Ein kleines Mädchen wird mit diesem Elixier eingerieben, das, der Leser merkt es bald, nicht anderes als einen Samenerguss darstellt. Der Klavierlehrer Mr. Paterson in der Erzählung "Freunde im Geiste" wichst angesichts der süßen Schülerin heimlich im Badezimmer, um die Kleine danach mit dem weißen Zeug einzureiben und … Igitt! Aber aus der Sicht der Kindes zögert unser Empfinden dann wieder, die Kleine sieht das gar nicht so. Wie kann etwas eklig sein, das wir nicht kennen? Dieser Mann ist doch bezaubernd, er verspricht, ihr das Fliegen beizubringen und streichelt sie ganz zärtlich.

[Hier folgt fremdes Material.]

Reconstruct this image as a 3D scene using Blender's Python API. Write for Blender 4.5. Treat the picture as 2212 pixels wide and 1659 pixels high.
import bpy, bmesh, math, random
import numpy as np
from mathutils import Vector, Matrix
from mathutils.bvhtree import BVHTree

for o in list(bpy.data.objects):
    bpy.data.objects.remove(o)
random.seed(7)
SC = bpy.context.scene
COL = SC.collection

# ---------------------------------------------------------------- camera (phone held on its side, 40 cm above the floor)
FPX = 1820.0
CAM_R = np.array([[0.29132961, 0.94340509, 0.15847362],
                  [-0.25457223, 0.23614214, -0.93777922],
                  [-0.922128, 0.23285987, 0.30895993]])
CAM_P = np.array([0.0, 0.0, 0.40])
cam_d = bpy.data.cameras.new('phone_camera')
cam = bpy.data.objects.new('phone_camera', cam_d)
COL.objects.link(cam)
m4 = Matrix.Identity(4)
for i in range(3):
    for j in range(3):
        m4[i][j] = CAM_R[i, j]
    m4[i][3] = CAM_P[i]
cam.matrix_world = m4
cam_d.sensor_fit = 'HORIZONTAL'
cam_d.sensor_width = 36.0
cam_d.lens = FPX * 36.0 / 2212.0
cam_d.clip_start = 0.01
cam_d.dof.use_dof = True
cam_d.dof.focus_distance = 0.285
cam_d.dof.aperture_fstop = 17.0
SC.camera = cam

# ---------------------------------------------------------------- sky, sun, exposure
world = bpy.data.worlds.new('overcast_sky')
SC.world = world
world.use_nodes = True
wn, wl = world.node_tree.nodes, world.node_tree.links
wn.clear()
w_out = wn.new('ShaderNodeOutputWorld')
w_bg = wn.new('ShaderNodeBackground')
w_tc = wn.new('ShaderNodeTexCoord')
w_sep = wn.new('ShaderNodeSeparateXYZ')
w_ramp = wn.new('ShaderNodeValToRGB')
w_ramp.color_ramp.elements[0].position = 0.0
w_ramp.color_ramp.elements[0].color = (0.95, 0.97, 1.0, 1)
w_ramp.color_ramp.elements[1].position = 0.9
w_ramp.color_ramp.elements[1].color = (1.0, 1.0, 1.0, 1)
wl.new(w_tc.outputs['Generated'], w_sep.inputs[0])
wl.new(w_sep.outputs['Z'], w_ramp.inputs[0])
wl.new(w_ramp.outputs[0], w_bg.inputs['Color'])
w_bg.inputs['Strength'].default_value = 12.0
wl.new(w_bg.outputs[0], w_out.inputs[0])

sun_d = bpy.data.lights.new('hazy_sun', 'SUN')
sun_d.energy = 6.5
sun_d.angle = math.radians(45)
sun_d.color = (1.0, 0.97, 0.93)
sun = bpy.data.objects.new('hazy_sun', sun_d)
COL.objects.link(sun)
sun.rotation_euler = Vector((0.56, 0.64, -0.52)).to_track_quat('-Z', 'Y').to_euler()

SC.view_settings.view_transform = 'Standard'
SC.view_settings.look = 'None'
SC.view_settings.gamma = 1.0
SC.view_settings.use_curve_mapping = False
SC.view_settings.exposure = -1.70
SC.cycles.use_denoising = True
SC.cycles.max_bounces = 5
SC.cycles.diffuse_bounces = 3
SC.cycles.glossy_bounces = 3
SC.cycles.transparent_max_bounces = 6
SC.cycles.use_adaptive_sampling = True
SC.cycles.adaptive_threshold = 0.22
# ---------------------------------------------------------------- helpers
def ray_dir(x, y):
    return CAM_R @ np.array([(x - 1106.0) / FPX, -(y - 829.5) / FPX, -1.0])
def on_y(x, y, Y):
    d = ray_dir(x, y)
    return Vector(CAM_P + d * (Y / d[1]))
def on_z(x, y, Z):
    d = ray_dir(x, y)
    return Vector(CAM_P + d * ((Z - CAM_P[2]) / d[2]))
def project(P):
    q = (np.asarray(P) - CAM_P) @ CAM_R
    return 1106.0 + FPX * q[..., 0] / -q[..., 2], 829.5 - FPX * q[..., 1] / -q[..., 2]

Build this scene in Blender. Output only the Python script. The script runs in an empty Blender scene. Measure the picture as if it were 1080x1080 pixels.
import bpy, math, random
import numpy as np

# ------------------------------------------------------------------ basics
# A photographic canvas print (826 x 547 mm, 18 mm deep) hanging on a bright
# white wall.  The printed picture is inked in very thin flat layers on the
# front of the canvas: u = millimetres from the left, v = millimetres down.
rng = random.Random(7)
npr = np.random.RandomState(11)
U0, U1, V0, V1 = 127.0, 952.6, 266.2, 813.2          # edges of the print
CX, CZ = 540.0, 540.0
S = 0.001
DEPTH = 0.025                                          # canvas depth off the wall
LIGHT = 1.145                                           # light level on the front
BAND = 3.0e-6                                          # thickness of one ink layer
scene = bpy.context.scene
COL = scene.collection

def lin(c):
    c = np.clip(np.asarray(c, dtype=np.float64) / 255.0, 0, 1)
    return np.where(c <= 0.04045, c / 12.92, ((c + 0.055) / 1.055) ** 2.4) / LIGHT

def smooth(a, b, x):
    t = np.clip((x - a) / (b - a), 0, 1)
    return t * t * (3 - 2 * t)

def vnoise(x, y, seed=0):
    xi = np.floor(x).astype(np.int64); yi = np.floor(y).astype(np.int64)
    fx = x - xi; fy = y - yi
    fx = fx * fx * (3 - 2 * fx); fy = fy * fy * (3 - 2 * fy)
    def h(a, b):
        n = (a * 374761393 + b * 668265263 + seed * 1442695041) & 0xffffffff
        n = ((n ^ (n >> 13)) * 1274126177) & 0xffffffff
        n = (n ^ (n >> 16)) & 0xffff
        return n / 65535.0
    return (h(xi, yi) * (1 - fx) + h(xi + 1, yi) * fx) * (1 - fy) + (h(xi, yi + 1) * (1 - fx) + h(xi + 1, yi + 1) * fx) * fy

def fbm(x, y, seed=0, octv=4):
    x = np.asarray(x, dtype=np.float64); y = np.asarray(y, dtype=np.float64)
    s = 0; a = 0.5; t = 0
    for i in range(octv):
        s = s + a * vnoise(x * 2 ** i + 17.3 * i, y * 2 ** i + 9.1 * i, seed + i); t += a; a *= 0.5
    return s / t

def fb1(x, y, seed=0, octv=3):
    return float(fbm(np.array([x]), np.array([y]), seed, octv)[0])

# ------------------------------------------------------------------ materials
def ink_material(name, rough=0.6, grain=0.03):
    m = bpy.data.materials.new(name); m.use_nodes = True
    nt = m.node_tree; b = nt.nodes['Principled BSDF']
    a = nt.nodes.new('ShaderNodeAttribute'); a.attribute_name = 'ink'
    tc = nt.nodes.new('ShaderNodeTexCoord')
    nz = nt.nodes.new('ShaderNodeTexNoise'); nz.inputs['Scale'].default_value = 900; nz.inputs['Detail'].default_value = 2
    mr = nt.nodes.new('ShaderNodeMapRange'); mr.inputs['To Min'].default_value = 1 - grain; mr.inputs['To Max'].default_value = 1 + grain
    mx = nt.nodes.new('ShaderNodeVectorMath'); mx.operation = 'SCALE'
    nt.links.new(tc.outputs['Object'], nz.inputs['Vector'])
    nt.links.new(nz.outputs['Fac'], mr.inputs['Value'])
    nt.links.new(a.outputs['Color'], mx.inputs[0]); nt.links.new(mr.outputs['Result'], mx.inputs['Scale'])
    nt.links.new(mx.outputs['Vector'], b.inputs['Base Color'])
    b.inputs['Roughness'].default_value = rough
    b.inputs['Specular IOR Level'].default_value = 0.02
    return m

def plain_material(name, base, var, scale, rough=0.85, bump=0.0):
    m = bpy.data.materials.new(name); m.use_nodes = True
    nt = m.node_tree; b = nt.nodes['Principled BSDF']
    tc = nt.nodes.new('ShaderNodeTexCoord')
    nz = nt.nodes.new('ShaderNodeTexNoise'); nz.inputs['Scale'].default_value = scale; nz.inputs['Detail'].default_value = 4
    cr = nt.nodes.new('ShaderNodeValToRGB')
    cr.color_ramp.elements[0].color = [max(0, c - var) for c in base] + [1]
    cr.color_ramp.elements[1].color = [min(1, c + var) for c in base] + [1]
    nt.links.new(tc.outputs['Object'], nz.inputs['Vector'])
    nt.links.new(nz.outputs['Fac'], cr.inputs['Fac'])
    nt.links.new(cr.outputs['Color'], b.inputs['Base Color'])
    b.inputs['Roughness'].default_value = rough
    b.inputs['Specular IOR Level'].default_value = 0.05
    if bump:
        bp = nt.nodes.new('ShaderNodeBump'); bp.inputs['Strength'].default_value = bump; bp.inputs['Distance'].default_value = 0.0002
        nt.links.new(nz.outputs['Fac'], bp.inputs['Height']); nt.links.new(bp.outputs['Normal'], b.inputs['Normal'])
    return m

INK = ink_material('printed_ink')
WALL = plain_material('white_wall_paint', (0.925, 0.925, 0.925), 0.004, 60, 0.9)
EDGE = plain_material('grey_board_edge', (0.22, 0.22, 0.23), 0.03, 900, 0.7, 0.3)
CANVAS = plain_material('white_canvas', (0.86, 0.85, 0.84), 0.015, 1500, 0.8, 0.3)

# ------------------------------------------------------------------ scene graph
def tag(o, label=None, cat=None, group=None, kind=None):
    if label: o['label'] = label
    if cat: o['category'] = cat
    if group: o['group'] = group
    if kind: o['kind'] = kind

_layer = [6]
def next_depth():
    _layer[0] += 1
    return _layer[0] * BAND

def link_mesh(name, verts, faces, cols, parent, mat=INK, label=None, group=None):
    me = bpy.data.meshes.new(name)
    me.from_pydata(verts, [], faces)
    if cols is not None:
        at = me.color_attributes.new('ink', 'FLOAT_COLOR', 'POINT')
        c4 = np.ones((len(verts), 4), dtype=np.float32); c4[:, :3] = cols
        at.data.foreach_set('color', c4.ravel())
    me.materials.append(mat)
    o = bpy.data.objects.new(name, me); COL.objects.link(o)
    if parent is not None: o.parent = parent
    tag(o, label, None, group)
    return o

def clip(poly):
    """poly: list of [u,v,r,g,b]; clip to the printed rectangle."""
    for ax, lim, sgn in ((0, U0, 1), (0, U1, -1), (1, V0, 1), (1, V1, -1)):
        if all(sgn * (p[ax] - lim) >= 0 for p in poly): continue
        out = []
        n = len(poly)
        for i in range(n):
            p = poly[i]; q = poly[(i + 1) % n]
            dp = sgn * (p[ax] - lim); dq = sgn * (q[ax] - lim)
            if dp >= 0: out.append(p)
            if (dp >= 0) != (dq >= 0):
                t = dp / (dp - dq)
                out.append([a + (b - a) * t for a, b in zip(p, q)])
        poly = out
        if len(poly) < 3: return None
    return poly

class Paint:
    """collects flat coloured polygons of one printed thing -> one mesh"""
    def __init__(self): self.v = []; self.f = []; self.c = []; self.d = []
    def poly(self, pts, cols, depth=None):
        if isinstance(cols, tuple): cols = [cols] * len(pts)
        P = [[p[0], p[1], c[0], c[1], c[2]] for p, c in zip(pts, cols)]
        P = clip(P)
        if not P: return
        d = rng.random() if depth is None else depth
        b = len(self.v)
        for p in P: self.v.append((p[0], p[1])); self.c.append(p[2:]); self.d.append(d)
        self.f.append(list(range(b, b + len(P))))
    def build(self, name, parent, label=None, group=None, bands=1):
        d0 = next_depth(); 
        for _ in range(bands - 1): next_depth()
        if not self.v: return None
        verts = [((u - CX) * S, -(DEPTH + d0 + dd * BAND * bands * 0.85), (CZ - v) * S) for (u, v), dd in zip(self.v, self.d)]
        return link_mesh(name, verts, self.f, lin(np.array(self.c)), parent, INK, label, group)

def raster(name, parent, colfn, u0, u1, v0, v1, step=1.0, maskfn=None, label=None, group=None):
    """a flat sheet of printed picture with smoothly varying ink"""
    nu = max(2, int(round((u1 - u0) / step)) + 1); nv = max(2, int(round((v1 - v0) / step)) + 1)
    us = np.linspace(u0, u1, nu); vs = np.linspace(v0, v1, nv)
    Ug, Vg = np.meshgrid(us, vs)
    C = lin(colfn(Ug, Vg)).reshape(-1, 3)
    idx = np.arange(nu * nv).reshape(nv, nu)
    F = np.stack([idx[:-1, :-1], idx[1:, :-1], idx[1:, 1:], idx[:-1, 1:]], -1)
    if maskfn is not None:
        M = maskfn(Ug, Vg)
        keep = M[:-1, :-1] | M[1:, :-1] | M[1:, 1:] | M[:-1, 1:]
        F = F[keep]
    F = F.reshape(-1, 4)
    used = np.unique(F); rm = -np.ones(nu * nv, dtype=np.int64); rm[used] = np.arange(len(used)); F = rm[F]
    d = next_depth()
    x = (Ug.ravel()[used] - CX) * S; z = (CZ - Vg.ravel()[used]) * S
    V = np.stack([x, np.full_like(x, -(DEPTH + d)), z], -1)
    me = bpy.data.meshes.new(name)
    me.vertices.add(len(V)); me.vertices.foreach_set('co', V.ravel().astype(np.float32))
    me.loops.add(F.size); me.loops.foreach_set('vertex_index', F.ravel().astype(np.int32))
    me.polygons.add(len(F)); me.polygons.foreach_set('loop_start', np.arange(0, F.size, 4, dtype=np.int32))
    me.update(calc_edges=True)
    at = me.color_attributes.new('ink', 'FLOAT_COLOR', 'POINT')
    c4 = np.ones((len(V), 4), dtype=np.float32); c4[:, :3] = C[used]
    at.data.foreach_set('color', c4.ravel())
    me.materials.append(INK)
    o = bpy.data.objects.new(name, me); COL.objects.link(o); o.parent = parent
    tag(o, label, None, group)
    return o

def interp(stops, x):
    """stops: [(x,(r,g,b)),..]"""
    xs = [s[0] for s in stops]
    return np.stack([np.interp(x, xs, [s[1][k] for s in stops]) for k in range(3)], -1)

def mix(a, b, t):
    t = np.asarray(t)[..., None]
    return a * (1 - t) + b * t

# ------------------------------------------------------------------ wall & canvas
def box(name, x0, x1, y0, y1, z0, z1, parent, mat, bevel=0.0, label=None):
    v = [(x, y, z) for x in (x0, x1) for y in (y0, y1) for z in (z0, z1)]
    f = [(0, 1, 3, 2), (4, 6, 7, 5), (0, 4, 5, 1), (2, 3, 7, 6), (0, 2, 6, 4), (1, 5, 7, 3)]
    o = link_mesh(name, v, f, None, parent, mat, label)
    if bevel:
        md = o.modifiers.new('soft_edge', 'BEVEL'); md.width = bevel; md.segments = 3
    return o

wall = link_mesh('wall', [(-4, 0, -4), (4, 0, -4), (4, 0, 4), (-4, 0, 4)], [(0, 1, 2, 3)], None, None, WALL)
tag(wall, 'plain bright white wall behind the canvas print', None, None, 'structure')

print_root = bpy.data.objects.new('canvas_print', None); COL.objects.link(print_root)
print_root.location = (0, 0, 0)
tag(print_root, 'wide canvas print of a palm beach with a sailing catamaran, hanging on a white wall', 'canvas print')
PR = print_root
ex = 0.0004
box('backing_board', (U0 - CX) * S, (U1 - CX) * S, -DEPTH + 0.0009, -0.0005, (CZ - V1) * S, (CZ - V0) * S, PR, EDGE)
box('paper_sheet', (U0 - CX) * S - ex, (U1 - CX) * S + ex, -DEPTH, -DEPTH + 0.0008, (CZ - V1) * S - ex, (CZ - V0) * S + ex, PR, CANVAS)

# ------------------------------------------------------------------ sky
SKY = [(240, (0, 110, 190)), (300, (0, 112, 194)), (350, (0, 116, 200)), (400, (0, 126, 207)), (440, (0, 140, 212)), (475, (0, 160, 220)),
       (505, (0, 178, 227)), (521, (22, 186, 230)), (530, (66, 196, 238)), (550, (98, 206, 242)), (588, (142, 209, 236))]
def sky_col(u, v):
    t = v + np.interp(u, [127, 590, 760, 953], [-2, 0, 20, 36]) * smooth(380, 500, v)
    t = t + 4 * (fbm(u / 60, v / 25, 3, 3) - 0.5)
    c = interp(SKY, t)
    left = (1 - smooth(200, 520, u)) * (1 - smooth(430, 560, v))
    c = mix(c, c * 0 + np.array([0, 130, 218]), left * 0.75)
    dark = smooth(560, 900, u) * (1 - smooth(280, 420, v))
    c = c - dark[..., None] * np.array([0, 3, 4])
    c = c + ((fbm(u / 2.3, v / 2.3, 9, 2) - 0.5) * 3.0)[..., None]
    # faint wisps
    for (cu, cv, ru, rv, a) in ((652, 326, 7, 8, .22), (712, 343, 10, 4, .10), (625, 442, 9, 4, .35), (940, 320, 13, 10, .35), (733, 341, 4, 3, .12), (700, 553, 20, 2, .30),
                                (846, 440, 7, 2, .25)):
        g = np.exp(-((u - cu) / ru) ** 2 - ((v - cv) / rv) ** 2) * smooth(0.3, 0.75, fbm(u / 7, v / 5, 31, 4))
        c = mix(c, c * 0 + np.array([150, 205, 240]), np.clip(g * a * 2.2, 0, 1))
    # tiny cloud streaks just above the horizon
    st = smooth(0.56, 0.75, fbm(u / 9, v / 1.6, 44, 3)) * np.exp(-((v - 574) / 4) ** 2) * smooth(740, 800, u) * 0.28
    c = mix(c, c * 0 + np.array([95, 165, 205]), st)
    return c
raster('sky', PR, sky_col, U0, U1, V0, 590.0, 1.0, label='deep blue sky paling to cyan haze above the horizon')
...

Die zehn Erzählungen der Engländerin Laura Hird, 1966 in Edinburgh geboren, versammeln ein Kaleidoskop an extremen menschlichen Exemplaren und Handlungen. Das verrückte daran ist nur, dass die Scheidewand zwischen normal und extrem sehr, sehr dünn ist.
Meisterhaft führt Hird uns hinters Licht, wenn sie – in brillanter Sprache – alltägliche Situationen beschreibt, uns in ein England der Middleclass führt, um dann irgendwann die Keule auszupacken. Da wird ein Kater zu Tode gequält, eine Tote serienweise vergewaltigt, die eigene Schwester verbal gefoltert … Es geht hart zur Sache!

Besonders ergreifend sind die Erzählungen, die aus der Perspektive von Kindern oder Jugendlichen geschrieben sind. Zum Beispiel die Erzählung "Busfahrten". "Ist mein zwölfter Geburtstag heute. Auf dem Plakat in der Bushalte prangt das Foto von einem mickrigen Bubi, und darüber steht 'Sie wollen Drogen? Kein Problem, fragen Sie einen Zwölfjährigen'. Aber wenn mich wer fragt, sag ich kein Wort, weil sonst prügelt mich Scott windelweich. Mum hat ihren Stoff im Wohnzimmer, oben auf der Schrankwand in der Obstschale, versteckt in einer Filmdose, da, wo auch die Knete liegt; also könnte ich jederzeit ran, wenn ich wollte, aber ich will nicht. Drogen sind kacke …"

Die Einfühlsamkeit in ihre Personage ist das besondere Kunststück dieser Erzählungen Laura Hirds. Ob Soldat, Hausfrau, Teeni, gar tote Lesbe, sie schafft es, uns glaubhaft aus deren Gedankenwelt zu berichten. Möge Hird die Schreiblust nicht verlassen und ihr geschärfter Blick auf die Zwischentöne des Lebens noch viele krasse Bücher hervorbringen.